For the territory of Bulgaria, the two projects will receive a total of over 5.57 million euro ($6 million) in grants from the Connecting Europe Facility (CEF), the ministry said in a press release.
In the first project, Cetin Bulgaria, an affiliate of telco Yettel Bulgaria, will partner with the Sofia Technical University to implement cross-border 5G infrastructure between Sofia and Dimitrovgrad in Serbia, as part of the Orient/East-Med Corridor, which is one of the ten priority axes of the Trans-European Transport Network. This project will be granted more than 3.36 million euro in funding.

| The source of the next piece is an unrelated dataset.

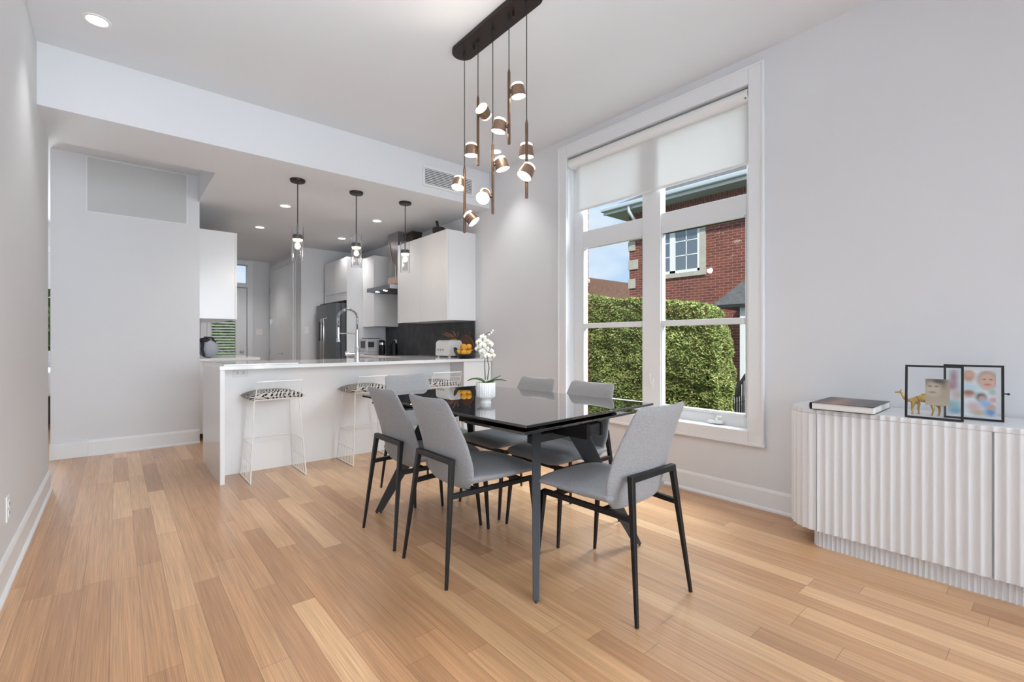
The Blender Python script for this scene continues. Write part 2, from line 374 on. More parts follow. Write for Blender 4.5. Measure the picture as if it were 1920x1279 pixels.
def smooth_by_angle(o, deg=40):
    me = o.data
    for p in me.polygons: p.use_smooth = True
    bm = bmesh.new(); bm.from_mesh(me)
    for e in bm.edges:
        if len(e.link_faces) == 2 and e.calc_face_angle(0) > math.radians(deg): e.smooth = False
    bm.to_mesh(me); bm.free()
    return o
def thing(name, label, cat, loc=(0, 0, 0), rz=0, group=None):
    o = bpy.data.objects.new(name, None); COL.objects.link(o); o.location = loc; o.rotation_euler = (0, 0, rz); o.empty_display_size = .1
    return tag(o, label, cat, group)
def tag(o, label=None, cat=None, group=None, kind=None):
    if label: o['label'] = label
    if cat: o['category'] = cat
    if group: o['group'] = group
    if kind: o['kind'] = kind
    return o
def struct(o, label=None): o['kind'] = 'structure'; return tag(o, label)
def copy_tree(o, parent=None):
    c = o.copy(); COL.objects.link(c)
    if parent: c.parent = parent
    for ch in list(o.children): copy_tree(ch, c)
    return c

# ------------------------------------------------------------ room shell
WR = 3.225; WL = -.384
FX0, FY0, FY1 = -4.5, -3.5, 9.8
struct(MB().box(FX0-.1, FY0-.1, -.12, WR+.35, FY1+.2, 0).build('floor', 'floor'), 'light bamboo plank floor running the length of the room')
c = MB().box(FX0-.1, FY0-.1, 3.0, WR+.3, 4.2, 3.15)
struct(c.build('ceiling', 'ceil'), 'flat white ceiling over the dining area')
c = MB().box(FX0-.1, 4.2, 2.6, WR+.3, 4.888, 3.15).box(.673, 4.888, 2.6, WR+.3, FY1+.2, 3.15).box(FX0-.1, 4.888, 2.88, .673, FY1+.2, 3.15)
struct(c.build('ceiling_kitchen', 'ceil'), 'lower white kitchen ceiling with beam face and raised recess')
# left wall
struct(MB().box(WL-.12, FY0, 0, WL, 4.85, 3.0).build('wall_left', 'wall'), 'long white wall close beside the camera')
def baseboard(name, a, b, nrm, h=.14, t=.014, shoe=True, label=None):
    a = Vector((*a, 0)); b = Vector((*b, 0)); n_ = Vector((*nrm, 0))
    prof = [(0, 0), (t+.012, 0), (t+.012, .012), (t+.004, .02), (t, .022), (t, h-.02), (t-.004, h-.008), (t-.008, h), (0, h)] if shoe else [(0, 0), (t, 0), (t, h-.02), (t-.004, h-.008), (t-.008, h), (0, h)]
    P = [p+n_*u+Vector((0, 0, z)) for p in (a, b) for u, z in prof]; k = len(prof)
    F = [(i, (i+1) % k, k+(i+1) % k, k+i) for i in range(k)]+[tuple(range(k)), tuple(range(2*k-1, k-1, -1))]
    return struct(MB().add(P, F).build(name, 'trim'), label)
baseboard('baseboard_left', (WL, FY0), (WL, 4.85), (1, 0), label='white baseboard along the left wall')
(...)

Separately, A1 Bulgaria, part of A1 Telekom Austria Group, will deploy seamless 5G and roaming over 173 km from Sofia to the Kulata border checkpoint with Greece under a project dubbed 5G SEAGUL. The Bulgarian company will benefit from EU grants of 2.21 million euro. Greek project partners Wings and Cosmote will work on a 300 km road section on the Greek side. The project must be completed within 36 months, the ministry said.
Cetin Bulgaria's Balkan 5G project is among the 42 public and private undertakings to which the EU Commission last week allocated a total of 260 million euro from the CEF Digital programme. Project 5G SEAGUL was approved earlier this year.